**EXERCISE REQUIREMENTS:** Output exactly the lines from the line containing "Reconstruct this image" through the line containing "from mathutils import", inclusive, and omit any pictures.

**MATERIAL SUPPLIED:**
※

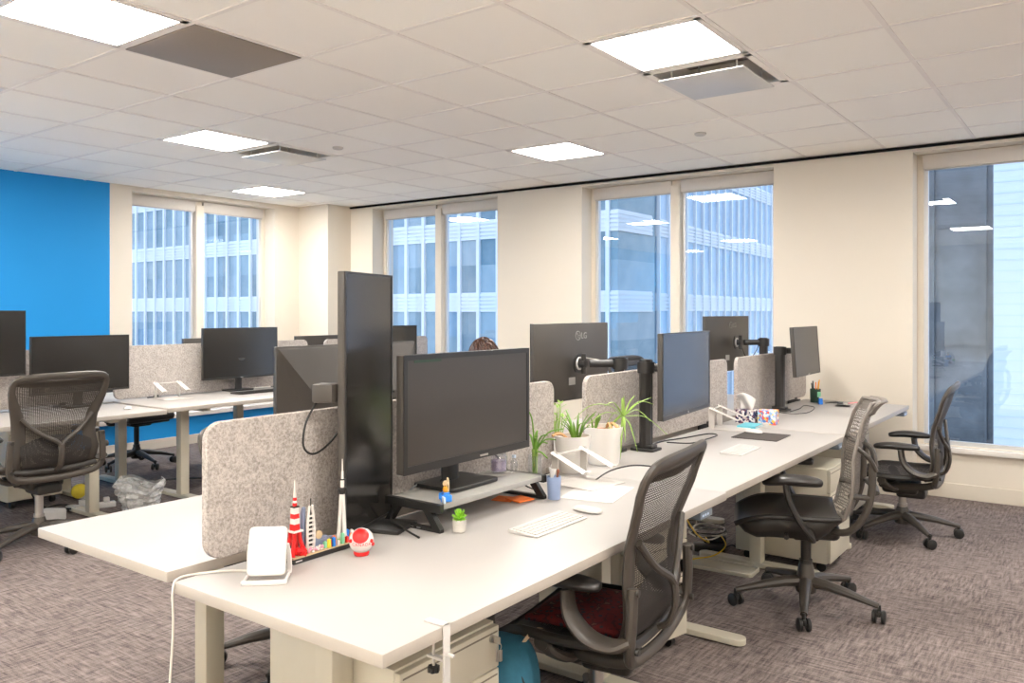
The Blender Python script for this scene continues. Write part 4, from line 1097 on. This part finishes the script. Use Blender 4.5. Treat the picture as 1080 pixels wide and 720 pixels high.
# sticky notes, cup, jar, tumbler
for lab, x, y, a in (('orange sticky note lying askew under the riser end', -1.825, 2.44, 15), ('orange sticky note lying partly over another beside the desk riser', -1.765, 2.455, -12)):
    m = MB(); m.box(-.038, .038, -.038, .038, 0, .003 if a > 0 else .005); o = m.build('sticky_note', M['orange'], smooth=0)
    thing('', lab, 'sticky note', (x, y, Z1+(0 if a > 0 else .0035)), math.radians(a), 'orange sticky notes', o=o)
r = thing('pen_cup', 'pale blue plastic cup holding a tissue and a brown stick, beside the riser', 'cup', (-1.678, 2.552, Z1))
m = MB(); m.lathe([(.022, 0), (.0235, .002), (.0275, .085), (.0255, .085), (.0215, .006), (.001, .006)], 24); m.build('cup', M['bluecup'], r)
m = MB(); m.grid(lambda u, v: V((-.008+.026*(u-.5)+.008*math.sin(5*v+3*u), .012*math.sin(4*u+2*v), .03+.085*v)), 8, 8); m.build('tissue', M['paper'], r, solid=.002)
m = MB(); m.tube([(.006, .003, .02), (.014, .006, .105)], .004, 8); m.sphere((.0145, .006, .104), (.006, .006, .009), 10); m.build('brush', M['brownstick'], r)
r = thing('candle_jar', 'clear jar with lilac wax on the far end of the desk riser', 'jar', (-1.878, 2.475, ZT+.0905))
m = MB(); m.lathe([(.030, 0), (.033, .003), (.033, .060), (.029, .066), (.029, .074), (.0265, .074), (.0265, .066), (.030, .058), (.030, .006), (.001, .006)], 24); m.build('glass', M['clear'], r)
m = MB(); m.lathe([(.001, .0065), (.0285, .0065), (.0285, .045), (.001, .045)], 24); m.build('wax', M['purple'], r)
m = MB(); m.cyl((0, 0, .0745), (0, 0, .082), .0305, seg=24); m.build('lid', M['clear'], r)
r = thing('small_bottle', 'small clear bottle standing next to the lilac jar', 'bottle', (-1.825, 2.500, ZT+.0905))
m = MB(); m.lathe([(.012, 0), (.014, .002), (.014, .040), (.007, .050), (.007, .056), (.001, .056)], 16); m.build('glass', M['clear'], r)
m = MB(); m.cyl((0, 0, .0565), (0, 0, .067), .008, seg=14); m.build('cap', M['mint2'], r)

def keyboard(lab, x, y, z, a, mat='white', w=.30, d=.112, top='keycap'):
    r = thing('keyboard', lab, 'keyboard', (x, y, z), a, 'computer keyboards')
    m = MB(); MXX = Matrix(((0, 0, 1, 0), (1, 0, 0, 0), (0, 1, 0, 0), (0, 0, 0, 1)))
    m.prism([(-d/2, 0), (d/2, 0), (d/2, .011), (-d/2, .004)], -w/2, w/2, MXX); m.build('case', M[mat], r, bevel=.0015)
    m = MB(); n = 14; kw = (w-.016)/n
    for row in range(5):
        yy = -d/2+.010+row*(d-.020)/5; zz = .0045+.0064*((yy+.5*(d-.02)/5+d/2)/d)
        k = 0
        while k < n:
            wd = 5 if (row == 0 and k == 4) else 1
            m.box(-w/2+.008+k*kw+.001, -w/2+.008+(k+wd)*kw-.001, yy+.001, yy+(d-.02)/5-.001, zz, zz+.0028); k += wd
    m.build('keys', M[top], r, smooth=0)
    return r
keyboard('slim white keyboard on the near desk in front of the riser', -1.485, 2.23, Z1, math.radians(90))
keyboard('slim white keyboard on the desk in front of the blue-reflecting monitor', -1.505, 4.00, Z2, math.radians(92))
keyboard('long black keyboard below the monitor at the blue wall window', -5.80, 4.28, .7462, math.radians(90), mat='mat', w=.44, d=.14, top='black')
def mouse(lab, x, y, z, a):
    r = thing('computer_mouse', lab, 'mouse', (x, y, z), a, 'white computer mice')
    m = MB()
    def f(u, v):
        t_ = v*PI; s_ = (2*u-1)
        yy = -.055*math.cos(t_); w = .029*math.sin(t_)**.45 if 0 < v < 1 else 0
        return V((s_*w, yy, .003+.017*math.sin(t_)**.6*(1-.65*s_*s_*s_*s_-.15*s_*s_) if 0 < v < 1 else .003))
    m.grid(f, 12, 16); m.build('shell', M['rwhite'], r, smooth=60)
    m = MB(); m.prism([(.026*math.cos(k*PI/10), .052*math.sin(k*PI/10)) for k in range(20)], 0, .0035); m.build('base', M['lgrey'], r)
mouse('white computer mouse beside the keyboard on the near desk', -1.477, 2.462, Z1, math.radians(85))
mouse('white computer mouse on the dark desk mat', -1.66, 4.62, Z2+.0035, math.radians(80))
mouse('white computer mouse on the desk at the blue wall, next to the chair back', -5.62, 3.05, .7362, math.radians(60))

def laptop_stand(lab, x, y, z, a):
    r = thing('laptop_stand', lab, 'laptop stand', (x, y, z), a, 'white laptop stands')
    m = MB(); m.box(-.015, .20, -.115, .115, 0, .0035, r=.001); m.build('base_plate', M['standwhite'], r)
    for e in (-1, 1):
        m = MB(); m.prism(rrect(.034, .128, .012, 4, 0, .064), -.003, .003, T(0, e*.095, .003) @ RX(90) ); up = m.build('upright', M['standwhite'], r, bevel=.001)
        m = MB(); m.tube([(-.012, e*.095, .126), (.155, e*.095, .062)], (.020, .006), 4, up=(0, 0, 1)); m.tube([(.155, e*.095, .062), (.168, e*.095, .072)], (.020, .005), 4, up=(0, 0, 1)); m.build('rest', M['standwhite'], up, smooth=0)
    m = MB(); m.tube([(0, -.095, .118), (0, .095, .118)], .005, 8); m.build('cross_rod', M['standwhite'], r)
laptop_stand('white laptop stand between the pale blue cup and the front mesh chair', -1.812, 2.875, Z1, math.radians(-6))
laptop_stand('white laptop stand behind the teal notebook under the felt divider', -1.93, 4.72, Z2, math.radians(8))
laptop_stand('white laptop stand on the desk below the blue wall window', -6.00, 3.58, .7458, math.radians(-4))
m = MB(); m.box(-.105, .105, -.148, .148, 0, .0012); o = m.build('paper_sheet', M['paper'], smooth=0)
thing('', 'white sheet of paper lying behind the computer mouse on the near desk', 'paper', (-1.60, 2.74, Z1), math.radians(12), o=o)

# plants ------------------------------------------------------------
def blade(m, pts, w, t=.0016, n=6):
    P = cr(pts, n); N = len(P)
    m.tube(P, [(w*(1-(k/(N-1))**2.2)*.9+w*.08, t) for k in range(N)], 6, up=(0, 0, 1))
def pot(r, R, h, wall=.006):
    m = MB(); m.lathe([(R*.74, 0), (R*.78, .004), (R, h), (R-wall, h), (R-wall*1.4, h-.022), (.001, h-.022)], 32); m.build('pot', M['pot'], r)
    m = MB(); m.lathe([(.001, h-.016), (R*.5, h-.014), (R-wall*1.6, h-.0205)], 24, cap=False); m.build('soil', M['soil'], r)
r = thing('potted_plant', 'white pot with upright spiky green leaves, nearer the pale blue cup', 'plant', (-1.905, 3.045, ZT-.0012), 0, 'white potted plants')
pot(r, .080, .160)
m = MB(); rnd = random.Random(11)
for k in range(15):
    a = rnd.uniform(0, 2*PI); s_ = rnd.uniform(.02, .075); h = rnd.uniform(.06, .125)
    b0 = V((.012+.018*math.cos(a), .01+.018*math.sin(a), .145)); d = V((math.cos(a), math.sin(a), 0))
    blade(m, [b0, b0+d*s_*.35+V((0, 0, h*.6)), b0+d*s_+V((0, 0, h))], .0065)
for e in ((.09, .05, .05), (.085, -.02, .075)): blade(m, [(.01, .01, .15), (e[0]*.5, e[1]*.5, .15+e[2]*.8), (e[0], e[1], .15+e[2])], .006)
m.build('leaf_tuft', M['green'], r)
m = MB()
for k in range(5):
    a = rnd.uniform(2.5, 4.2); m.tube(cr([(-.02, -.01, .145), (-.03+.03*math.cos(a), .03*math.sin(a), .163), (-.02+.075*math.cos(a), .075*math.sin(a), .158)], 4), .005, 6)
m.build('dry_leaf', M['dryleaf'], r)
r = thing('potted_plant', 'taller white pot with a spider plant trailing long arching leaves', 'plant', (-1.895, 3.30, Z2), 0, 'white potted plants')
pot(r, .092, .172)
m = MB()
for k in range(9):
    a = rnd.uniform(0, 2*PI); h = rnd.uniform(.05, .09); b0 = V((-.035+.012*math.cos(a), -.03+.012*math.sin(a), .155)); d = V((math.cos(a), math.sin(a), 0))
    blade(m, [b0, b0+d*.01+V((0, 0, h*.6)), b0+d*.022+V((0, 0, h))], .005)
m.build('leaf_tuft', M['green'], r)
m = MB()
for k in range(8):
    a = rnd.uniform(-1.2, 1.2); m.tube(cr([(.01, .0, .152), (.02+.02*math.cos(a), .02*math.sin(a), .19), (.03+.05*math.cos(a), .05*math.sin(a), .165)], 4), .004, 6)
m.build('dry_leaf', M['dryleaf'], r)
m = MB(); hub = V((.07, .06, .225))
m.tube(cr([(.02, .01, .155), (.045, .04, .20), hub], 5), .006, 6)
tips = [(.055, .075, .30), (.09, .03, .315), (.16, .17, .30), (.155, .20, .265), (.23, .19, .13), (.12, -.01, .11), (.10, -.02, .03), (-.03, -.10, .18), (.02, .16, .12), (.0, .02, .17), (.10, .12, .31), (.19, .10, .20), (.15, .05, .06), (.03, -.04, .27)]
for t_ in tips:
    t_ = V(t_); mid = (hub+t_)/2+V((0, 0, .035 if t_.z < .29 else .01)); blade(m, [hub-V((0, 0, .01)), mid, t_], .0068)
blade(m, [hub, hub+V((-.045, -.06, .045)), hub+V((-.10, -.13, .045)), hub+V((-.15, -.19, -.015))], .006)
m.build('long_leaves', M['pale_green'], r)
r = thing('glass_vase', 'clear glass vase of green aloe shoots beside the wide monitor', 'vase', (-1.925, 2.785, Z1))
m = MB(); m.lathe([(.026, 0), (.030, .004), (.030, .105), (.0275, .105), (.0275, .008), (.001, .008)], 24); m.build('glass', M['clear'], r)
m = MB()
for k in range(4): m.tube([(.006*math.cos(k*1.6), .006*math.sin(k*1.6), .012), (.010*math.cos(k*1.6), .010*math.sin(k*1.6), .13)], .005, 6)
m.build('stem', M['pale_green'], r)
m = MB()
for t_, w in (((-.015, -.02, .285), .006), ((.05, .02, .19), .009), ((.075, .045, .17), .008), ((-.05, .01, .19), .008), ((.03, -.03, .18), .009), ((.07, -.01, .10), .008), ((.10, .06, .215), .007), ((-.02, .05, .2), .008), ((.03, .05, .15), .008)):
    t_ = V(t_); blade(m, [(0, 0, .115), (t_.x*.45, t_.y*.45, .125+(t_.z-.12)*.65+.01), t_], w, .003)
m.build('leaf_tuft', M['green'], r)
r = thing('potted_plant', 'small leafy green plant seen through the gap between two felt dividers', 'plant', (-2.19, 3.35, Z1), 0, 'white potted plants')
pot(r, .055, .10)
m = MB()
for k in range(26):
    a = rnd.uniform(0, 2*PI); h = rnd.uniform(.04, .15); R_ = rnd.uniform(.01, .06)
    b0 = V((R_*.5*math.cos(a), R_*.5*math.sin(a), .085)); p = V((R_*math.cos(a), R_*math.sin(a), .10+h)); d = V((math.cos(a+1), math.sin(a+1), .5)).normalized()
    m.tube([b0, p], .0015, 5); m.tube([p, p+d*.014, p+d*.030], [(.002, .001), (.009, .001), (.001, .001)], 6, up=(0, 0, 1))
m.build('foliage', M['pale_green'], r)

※

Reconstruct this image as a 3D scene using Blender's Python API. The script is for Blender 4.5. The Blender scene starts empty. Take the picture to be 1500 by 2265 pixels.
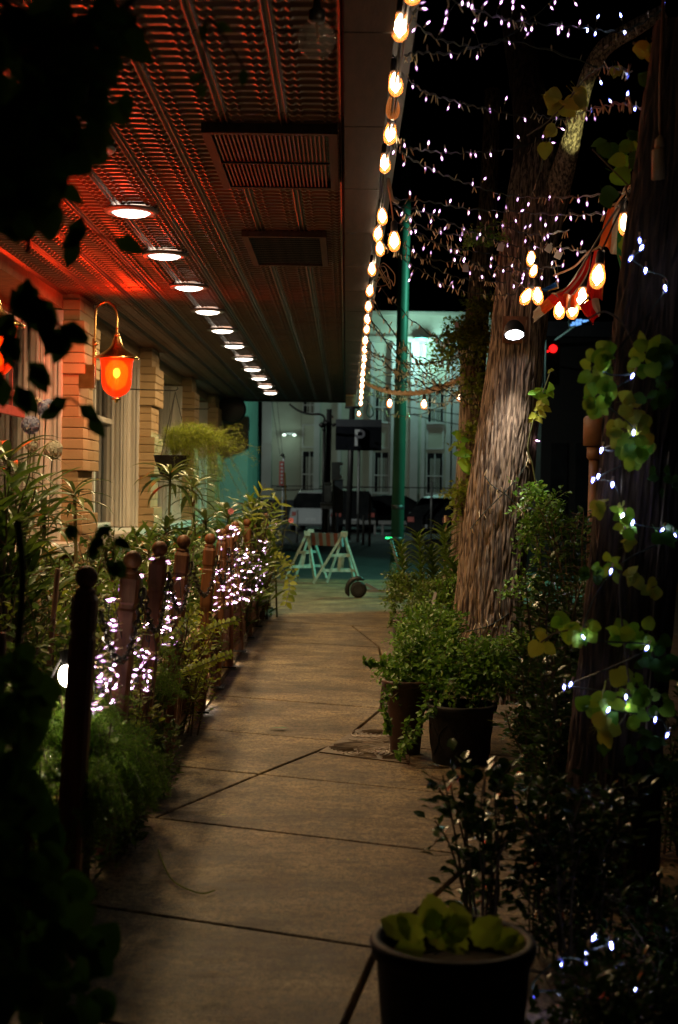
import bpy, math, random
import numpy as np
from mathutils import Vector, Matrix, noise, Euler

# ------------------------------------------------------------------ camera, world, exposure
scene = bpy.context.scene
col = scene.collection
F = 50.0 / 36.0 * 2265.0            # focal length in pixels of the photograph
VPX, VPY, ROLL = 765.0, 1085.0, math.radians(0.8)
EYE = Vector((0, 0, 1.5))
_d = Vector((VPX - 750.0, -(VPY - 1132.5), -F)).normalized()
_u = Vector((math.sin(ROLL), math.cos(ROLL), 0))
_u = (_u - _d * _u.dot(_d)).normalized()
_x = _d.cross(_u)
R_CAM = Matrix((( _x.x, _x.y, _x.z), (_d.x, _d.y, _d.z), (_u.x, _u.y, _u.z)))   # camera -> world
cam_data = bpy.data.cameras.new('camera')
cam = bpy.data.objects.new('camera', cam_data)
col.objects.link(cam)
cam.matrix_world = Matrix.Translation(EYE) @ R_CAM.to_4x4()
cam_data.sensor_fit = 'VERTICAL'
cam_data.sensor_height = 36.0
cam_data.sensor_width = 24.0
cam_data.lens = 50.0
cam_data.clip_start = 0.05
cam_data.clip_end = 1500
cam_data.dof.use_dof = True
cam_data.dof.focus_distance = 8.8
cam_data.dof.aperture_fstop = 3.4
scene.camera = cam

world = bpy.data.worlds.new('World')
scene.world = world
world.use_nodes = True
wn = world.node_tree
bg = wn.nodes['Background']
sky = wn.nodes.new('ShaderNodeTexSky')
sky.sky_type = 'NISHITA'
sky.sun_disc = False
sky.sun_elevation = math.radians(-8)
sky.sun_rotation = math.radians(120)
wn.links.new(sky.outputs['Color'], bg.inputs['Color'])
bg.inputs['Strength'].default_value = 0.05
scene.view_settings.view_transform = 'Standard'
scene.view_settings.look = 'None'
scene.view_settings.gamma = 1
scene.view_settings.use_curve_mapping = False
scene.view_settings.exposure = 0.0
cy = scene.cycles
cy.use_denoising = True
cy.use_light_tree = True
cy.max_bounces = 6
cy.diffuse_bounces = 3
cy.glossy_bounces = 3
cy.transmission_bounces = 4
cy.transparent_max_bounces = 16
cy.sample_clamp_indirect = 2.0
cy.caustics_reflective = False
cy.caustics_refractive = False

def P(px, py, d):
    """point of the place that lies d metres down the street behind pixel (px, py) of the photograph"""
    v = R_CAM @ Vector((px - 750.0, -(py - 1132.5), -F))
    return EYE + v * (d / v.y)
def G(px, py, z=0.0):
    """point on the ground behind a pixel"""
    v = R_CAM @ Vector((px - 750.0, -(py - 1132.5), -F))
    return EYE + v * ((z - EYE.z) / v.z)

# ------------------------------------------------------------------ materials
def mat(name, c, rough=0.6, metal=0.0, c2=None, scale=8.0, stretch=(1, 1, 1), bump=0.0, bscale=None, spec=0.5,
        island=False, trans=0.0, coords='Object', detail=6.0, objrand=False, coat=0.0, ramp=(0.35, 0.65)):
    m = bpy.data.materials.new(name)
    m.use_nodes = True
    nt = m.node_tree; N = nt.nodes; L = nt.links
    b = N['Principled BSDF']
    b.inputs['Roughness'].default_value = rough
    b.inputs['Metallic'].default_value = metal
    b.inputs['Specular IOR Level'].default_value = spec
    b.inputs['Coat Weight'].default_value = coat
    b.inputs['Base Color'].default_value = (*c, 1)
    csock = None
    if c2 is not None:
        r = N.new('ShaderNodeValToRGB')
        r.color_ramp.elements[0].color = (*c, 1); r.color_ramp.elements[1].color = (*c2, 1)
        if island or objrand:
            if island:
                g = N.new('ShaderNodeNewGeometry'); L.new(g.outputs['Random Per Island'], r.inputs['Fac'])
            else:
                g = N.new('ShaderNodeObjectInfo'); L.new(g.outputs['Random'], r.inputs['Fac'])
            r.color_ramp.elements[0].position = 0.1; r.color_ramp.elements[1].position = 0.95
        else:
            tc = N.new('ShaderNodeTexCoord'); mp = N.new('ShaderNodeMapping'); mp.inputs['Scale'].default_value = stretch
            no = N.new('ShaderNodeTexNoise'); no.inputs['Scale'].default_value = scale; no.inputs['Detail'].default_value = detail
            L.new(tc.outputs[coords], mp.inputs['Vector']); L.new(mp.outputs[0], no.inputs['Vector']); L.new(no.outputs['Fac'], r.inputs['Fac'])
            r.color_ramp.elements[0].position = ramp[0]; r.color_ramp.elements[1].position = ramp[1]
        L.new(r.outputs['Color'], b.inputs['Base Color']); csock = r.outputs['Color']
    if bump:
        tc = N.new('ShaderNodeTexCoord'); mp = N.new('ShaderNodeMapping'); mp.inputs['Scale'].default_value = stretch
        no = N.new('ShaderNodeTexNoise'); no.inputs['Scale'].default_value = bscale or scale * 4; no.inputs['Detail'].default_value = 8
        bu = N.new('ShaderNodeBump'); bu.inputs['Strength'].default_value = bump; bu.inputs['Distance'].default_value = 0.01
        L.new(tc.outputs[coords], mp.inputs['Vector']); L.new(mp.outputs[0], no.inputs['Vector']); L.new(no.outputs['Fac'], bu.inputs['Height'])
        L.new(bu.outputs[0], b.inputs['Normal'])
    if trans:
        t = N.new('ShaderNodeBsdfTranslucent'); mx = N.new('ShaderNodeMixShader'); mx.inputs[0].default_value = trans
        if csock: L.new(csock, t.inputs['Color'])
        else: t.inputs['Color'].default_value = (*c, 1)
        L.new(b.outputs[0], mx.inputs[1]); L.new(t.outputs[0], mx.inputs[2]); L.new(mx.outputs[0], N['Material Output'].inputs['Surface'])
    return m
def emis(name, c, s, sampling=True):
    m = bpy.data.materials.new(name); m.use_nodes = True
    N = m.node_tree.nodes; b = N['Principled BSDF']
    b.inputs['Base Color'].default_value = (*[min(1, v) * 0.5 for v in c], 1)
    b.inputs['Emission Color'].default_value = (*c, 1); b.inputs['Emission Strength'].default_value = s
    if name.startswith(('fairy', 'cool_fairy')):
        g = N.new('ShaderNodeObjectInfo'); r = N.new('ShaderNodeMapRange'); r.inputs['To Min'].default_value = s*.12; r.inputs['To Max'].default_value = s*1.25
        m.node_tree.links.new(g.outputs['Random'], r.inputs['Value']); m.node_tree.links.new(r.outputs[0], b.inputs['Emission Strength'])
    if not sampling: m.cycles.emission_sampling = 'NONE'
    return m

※

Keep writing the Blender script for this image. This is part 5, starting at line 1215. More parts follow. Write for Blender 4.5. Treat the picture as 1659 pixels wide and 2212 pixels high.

※

**TASK RESULT:**
Reconstruct this image as a 3D scene using Blender's Python API. The script is for Blender 4.5. The Blender scene starts empty. Take the picture to be 1500 by 2265 pixels.
import bpy, math, random
import numpy as np
from mathutils import Vector, Matrix, noise, Euler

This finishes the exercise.